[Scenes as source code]

▬▬▬▬▬▬▬▬▬▬

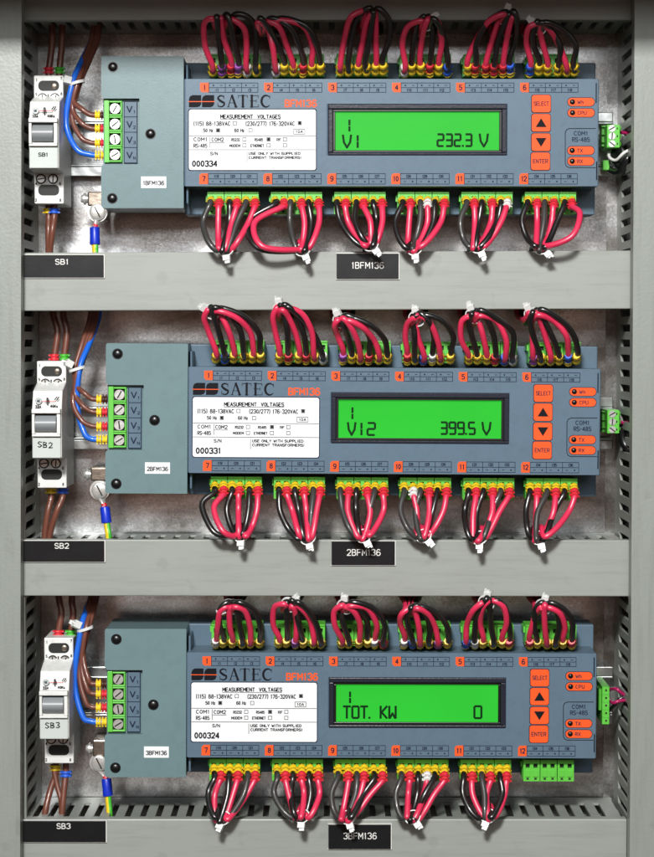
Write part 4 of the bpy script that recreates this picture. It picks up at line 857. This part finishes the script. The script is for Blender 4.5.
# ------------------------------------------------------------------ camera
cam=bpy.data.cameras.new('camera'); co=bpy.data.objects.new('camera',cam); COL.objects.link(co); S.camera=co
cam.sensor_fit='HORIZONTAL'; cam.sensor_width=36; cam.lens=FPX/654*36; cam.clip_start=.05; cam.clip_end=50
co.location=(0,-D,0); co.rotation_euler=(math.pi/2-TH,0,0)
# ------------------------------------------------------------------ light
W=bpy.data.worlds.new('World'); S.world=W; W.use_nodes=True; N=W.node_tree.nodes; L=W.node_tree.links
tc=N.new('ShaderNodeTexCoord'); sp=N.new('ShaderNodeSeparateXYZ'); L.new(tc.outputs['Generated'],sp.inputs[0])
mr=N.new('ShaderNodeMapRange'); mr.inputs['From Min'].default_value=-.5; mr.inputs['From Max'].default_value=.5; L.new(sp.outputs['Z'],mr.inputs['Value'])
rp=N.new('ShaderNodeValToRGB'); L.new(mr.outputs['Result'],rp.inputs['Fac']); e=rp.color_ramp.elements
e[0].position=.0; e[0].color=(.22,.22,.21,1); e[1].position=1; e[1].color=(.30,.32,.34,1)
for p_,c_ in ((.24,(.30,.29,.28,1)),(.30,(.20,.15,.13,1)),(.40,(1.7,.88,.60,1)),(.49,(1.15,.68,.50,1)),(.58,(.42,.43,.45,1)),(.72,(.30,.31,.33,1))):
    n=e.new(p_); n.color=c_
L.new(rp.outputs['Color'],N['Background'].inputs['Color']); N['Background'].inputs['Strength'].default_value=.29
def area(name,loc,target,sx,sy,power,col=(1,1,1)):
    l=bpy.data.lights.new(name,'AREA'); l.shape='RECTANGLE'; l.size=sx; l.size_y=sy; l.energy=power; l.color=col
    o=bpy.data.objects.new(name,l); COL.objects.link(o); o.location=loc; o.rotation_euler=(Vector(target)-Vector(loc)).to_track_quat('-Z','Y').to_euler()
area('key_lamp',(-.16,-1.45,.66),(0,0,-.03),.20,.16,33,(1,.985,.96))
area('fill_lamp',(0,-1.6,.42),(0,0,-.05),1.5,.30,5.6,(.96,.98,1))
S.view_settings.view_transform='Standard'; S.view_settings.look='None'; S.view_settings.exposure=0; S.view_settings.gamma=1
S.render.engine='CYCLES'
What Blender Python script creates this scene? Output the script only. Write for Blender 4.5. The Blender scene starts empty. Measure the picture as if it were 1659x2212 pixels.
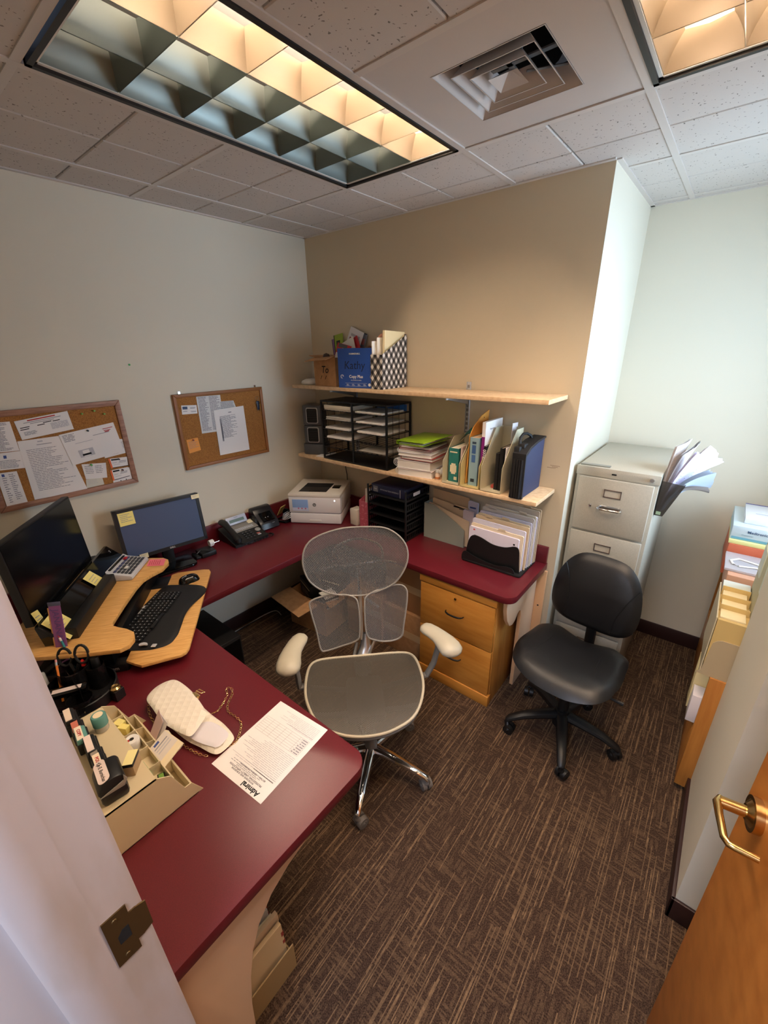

▬▬▬▬▬▬▬▬▬▬

## Set exercise
Omit every image. Quote each record exactly.

## Task output
Write part 4 of the bpy script that recreates this picture. It picks up at line 857. This part finishes the script. The script is for Blender 4.5.
# ------------------------------------------------------------------ camera
cam=bpy.data.cameras.new('camera'); co=bpy.data.objects.new('camera',cam); COL.objects.link(co); S.camera=co
cam.sensor_fit='HORIZONTAL'; cam.sensor_width=36; cam.lens=FPX/654*36; cam.clip_start=.05; cam.clip_end=50
co.location=(0,-D,0); co.rotation_euler=(math.pi/2-TH,0,0)
# ------------------------------------------------------------------ light
W=bpy.data.worlds.new('World'); S.world=W; W.use_nodes=True; N=W.node_tree.nodes; L=W.node_tree.links
tc=N.new('ShaderNodeTexCoord'); sp=N.new('ShaderNodeSeparateXYZ'); L.new(tc.outputs['Generated'],sp.inputs[0])
mr=N.new('ShaderNodeMapRange'); mr.inputs['From Min'].default_value=-.5; mr.inputs['From Max'].default_value=.5; L.new(sp.outputs['Z'],mr.inputs['Value'])
rp=N.new('ShaderNodeValToRGB'); L.new(mr.outputs['Result'],rp.inputs['Fac']); e=rp.color_ramp.elements
e[0].position=.0; e[0].color=(.22,.22,.21,1); e[1].position=1; e[1].color=(.30,.32,.34,1)
for p_,c_ in ((.24,(.30,.29,.28,1)),(.30,(.20,.15,.13,1)),(.40,(1.7,.88,.60,1)),(.49,(1.15,.68,.50,1)),(.58,(.42,.43,.45,1)),(.72,(.30,.31,.33,1))):
    n=e.new(p_); n.color=c_
L.new(rp.outputs['Color'],N['Background'].inputs['Color']); N['Background'].inputs['Strength'].default_value=.29
def area(name,loc,target,sx,sy,power,col=(1,1,1)):
    l=bpy.data.lights.new(name,'AREA'); l.shape='RECTANGLE'; l.size=sx; l.size_y=sy; l.energy=power; l.color=col
    o=bpy.data.objects.new(name,l); COL.objects.link(o); o.location=loc; o.rotation_euler=(Vector(target)-Vector(loc)).to_track_quat('-Z','Y').to_euler()
area('key_lamp',(-.16,-1.45,.66),(0,0,-.03),.20,.16,33,(1,.985,.96))
area('fill_lamp',(0,-1.6,.42),(0,0,-.05),1.5,.30,5.6,(.96,.98,1))
S.view_settings.view_transform='Standard'; S.view_settings.look='None'; S.view_settings.exposure=0; S.view_settings.gamma=1
S.render.engine='CYCLES'
What Blender Python script creates this scene? Output the script only. Write for Blender 4.5. The Blender scene starts empty. Measure the picture as if it were 1659x2212 pixels.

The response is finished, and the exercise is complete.